**GIVEN INSTRUCTION**
Copy all the data exactly, except the pictures.

**AVAILABLE DATA**
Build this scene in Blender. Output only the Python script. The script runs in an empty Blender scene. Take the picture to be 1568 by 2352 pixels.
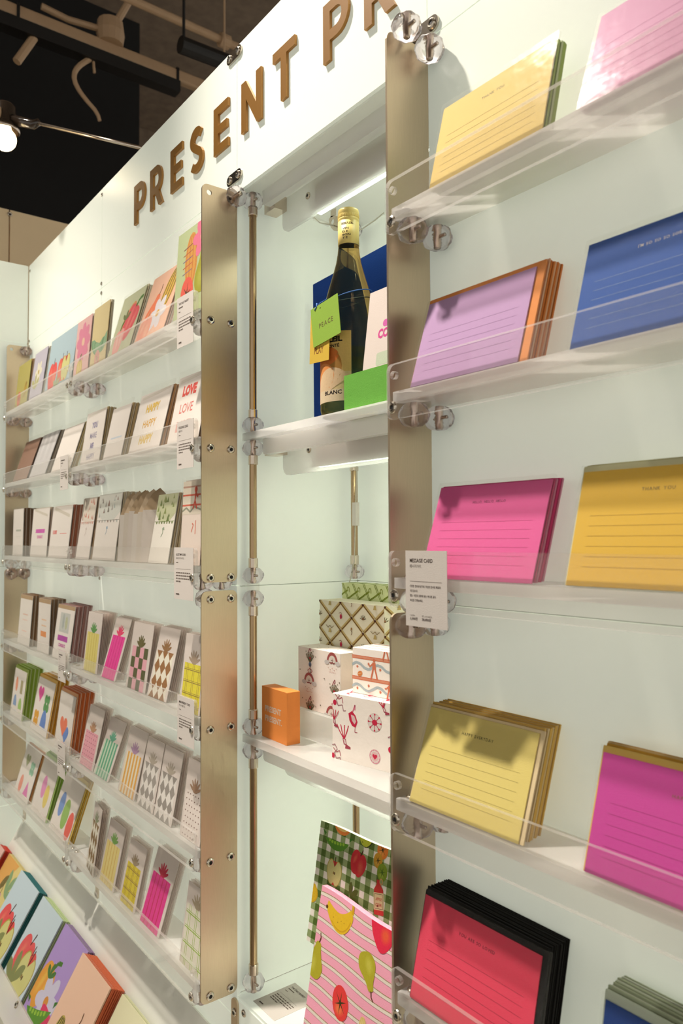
import bpy, math, random
from mathutils import Matrix, Vector
from mathutils.geometry import tessellate_polygon

random.seed(7)
SC = bpy.context.scene
COL = SC.collection
PI = math.pi


def lin(c):
    """hex or 0-255 triple (sRGB) -> linear rgba"""
    if isinstance(c, str):
        c = c.lstrip('#')
        c = tuple(int(c[i:i + 2], 16) for i in (0, 2, 4))
    out = []
    for v in c[:3]:
        v /= 255.0
        out.append(v / 12.92 if v <= 0.04045 else ((v + 0.055) / 1.055) ** 2.4)
    return tuple(out) + (1.0,)


# ------------------------------------------------------------------ camera
FPX = 1724.45                       # focal length in pixels of the 1568 px wide frame
YAW, PITCH, ROLL = (math.radians(a) for a in (52.682, 2.053, -0.297))
CAM = Vector((0.0, -0.62, 1.40))
F0 = Vector((-math.sin(YAW), math.cos(YAW), 0))
R0 = Vector((math.cos(YAW), math.sin(YAW), 0))
U0 = Vector((0, 0, 1))
fw = F0 * math.cos(PITCH) + U0 * math.sin(PITCH)
up = U0 * math.cos(PITCH) - F0 * math.sin(PITCH)
rt = R0 * math.cos(ROLL) + up * math.sin(ROLL)
up = up * math.cos(ROLL) - R0 * math.sin(ROLL)
cam_data = bpy.data.cameras.new('camera')
cam = bpy.data.objects.new('camera', cam_data)
COL.objects.link(cam)
cam.matrix_world = Matrix(((rt.x, up.x, -fw.x, CAM.x), (rt.y, up.y, -fw.y, CAM.y),
                           (rt.z, up.z, -fw.z, CAM.z), (0, 0, 0, 1)))
cam_data.sensor_fit = 'HORIZONTAL'
cam_data.sensor_width = 24.0
cam_data.lens = FPX * 24.0 / 1568.0
cam_data.clip_start = 0.02
cam_data.dof.use_dof = True
cam_data.dof.focus_distance = 1.10
cam_data.dof.aperture_fstop = 8.0
SC.camera = cam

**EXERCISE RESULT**
Build this scene in Blender. Output only the Python script. The script runs in an empty Blender scene. Take the picture to be 1568 by 2352 pixels.
import bpy, math, random
from mathutils import Matrix, Vector
from mathutils.geometry import tessellate_polygon

random.seed(7)
SC = bpy.context.scene
COL = SC.collection
PI = math.pi


def lin(c):
    """hex or 0-255 triple (sRGB) -> linear rgba"""
    if isinstance(c, str):
        c = c.lstrip('#')
        c = tuple(int(c[i:i + 2], 16) for i in (0, 2, 4))
    out = []
    for v in c[:3]:
        v /= 255.0
        out.append(v / 12.92 if v <= 0.04045 else ((v + 0.055) / 1.055) ** 2.4)
    return tuple(out) + (1.0,)


# ------------------------------------------------------------------ camera
FPX = 1724.45                       # focal length in pixels of the 1568 px wide frame
YAW, PITCH, ROLL = (math.radians(a) for a in (52.682, 2.053, -0.297))
CAM = Vector((0.0, -0.62, 1.40))
F0 = Vector((-math.sin(YAW), math.cos(YAW), 0))
R0 = Vector((math.cos(YAW), math.sin(YAW), 0))
U0 = Vector((0, 0, 1))
fw = F0 * math.cos(PITCH) + U0 * math.sin(PITCH)
up = U0 * math.cos(PITCH) - F0 * math.sin(PITCH)
rt = R0 * math.cos(ROLL) + up * math.sin(ROLL)
up = up * math.cos(ROLL) - R0 * math.sin(ROLL)
cam_data = bpy.data.cameras.new('camera')
cam = bpy.data.objects.new('camera', cam_data)
COL.objects.link(cam)
cam.matrix_world = Matrix(((rt.x, up.x, -fw.x, CAM.x), (rt.y, up.y, -fw.y, CAM.y),
                           (rt.z, up.z, -fw.z, CAM.z), (0, 0, 0, 1)))
cam_data.sensor_fit = 'HORIZONTAL'
cam_data.sensor_width = 24.0
cam_data.lens = FPX * 24.0 / 1568.0
cam_data.clip_start = 0.02
cam_data.dof.use_dof = True
cam_data.dof.focus_distance = 1.10
cam_data.dof.aperture_fstop = 8.0
SC.camera = cam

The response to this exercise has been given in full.